NETHERLANDS: SLOBODAN MILOSEVIC DISMISSES HAGUE WAR CRIMES TRIAL AS "LYNCH PROCESS" .
Record ID:
550152
NETHERLANDS: SLOBODAN MILOSEVIC DISMISSES HAGUE WAR CRIMES TRIAL AS "LYNCH PROCESS" .
- Title: NETHERLANDS: SLOBODAN MILOSEVIC DISMISSES HAGUE WAR CRIMES TRIAL AS "LYNCH PROCESS" .
- Date: 13th February 2002
- Summary: THE HAGUE, NETHERLANDS (FEBRUARY 13, 2002) (REUTERS) GV: EXTERIOR WIDE VIEW THE HAGUE
- Embargoed: 28th February 2002 12:00
- Keywords:
- Location: THE HAGUE, NETHERLANDS
- Country: Netherlands
- Topics: Conflict,Politics
- Reuters ID: LVA8BN8RGOE7W30LFRX5MM3619UM
- Story Text: Former Yugoslav leader Slobodan Milosevic has dismissed the war crimes trial in the Hague as a "lynch process" in first words to the court. His comments followed two days of statements by prosecutors, accusing Milosevic of masterminding massacre, persecution and mass deportation in the Balkans in the 1990's. Milosevic also challenged the "legality of the tribunal"
and what he called his "illegal arrest" when he was given an opportunity to address the court.
Slobodan Milosevic masterminded "unrelenting violence"
not seen since World War Two, complete with massacres, sieges, mass graves and camps, prosecutors told his landmark war crimes trial on Wednesday (February 13).
Arguing that the ex-Yugoslav leader was part of a grand plan to carve an ethnically pure "Greater Serbia" from the ruins of Yugoslavia, prosecutors evoked the notorious 1995 Srebrenica massacre, the gruelling Sarajevo siege and a brutal Bosnia camp.
Footage of emaciated prisoners behind barbed wire at the Trnopolje detention camp in northwest Bosnia was presented to the court. Prosecutors say more than 7,000 Bosnian Muslims, Croats and other non-Serbs were held at such camps in May-August 1992.
Prosecutor Dirk Ryneveld proceeded to show footage that was apparently filmed by an Albanian doctor before making its way into the hands of NATO in 1999 and released at a NATO briefing.
"Images from that video forms part of the evidence the prosecution intends to enter at this trial. At this time we proposed to show you brief excerpts of that video to provide insight into what occurred," said Ryneveld.

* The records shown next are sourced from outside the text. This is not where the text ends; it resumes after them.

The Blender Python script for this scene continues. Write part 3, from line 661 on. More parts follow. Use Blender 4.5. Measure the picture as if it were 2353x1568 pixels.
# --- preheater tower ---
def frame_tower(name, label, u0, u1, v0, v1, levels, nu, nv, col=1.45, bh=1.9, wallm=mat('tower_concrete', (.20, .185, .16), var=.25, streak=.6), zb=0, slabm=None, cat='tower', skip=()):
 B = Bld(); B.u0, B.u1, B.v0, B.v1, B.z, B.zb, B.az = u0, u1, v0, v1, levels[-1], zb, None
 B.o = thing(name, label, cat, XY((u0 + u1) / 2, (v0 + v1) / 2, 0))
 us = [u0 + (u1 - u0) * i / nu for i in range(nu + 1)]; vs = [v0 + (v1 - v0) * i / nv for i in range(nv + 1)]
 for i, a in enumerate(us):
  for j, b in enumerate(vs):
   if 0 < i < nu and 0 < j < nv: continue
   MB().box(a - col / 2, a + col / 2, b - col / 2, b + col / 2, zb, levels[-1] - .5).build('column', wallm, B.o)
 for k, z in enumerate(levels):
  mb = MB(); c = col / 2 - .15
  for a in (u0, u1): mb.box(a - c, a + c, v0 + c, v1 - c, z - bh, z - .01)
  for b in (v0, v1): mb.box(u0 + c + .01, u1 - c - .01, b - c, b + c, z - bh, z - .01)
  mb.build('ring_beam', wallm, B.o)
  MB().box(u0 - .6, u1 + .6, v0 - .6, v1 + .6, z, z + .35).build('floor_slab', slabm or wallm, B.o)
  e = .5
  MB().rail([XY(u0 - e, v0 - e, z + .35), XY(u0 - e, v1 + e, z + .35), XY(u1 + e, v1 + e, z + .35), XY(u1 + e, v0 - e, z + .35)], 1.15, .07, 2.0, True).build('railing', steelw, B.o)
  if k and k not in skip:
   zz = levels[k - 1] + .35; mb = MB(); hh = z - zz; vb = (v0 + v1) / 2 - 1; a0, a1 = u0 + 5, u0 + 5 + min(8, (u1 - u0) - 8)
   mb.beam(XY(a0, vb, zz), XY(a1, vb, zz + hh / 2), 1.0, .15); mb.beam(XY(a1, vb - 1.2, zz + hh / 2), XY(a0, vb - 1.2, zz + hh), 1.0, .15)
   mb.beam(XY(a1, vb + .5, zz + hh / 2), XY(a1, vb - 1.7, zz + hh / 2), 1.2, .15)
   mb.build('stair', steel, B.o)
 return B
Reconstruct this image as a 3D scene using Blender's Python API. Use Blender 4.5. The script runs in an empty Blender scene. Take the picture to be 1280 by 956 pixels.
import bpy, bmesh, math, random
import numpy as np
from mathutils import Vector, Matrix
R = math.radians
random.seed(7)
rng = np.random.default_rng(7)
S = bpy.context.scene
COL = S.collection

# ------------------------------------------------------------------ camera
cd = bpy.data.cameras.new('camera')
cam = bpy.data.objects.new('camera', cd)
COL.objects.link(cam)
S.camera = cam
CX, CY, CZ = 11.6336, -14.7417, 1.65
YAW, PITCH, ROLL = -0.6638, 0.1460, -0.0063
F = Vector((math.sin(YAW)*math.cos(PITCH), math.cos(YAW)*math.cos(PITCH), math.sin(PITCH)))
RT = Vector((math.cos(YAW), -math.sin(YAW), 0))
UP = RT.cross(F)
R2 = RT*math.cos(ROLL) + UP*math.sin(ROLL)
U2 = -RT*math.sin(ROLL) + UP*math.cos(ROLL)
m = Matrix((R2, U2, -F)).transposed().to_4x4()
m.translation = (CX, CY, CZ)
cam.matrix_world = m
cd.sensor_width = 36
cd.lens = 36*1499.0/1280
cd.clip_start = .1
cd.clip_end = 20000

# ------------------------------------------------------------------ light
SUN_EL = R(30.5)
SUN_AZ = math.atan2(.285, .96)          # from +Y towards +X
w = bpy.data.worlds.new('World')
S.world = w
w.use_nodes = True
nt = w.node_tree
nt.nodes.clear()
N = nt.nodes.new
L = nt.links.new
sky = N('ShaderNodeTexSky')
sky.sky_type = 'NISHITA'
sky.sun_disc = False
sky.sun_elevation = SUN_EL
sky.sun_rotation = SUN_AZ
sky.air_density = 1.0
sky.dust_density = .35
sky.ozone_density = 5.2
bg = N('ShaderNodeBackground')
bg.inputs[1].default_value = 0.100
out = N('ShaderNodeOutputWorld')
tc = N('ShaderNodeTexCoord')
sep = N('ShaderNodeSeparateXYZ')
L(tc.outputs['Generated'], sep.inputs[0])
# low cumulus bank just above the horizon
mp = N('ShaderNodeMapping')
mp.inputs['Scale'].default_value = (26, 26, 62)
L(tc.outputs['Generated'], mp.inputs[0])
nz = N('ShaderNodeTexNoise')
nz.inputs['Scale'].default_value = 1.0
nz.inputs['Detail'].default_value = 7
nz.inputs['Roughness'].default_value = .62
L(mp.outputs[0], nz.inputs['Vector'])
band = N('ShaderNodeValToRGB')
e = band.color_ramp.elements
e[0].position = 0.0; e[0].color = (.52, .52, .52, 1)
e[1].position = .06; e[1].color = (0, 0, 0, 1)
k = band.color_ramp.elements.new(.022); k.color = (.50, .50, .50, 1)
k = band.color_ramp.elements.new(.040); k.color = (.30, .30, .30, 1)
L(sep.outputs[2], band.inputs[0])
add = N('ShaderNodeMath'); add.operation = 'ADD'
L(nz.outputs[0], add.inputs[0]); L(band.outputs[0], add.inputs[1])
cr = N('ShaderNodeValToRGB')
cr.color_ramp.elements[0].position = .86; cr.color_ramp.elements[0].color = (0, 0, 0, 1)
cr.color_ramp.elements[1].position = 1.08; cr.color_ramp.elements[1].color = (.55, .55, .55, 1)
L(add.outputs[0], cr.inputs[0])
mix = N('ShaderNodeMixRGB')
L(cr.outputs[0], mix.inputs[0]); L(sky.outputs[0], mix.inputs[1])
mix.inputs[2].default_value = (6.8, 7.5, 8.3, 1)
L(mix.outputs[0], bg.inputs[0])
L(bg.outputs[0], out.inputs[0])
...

The archive footage showed a number of Kosovo Albanians alleged to have been killed by Serb forces shortly before the NATO bombing in 1999.
Talking over the archive footage as it was being shown to court, Ryneveld said,
"We have edited this video to remove most of the most gruesome parts of it, however still caution the viewers that this is a horrific scene. At the end you will see a close up of an elderly man with crutches".
After listening to prosecutors making their opening arguments on the first two days of the trial, Milosevic said he would make his formal opening statement on Thursday (February 14) morning but wanted to reiterate his pre-trial challenge to the legality of the court.
"I wanted to add I challenge the very legality of this tribunal because it was not set up on the basis of the law.
The security council could not transfer the right that it does not have to this tribunal and therefore this tribunal does not have the competence to try," said Milosevic.
The second point Milosevic wished to raise was what he called his "illegal arrest".
"I raised the question of my illegal arrest and the representative of the tribunal had a part in that. It took place in Belgrade, it violated the constitution of Serbia and the constitution of Yugoslavia and the federal government tabled its resignation because of that and criminal law suits have been the result in Yugoslavia," said Milosevic.
Before the court adjourned Milosevic said the trial was far from impartial and blamed the prosecution for waging a media campaign in an attempt to seal his fate.
"From everything that we have heard here so far, we have become more than convinced that not only is it partial, but your prosecutor has proclaimed my sentence and judgement and the prosecution has orchestrated a media campaign that has been waged and organised," said Milosevic.
"It is a parallel trial through the media which along with this unlawful tribunal are there to play the role of a parallel lynch process," added Milosevic.
Milosevic, who does not recognise the court and spurned advice by its judges to appoint a defence counsel, could be sentenced to life in prison if convicted by the court at the end of a trial expected to last at least two years.
Milosevic is charged with crimes against humanity in Croatia in 1991-92, genocide in the 1992-95 Bosnian war and crimes against humanity in Kosovo in 1999.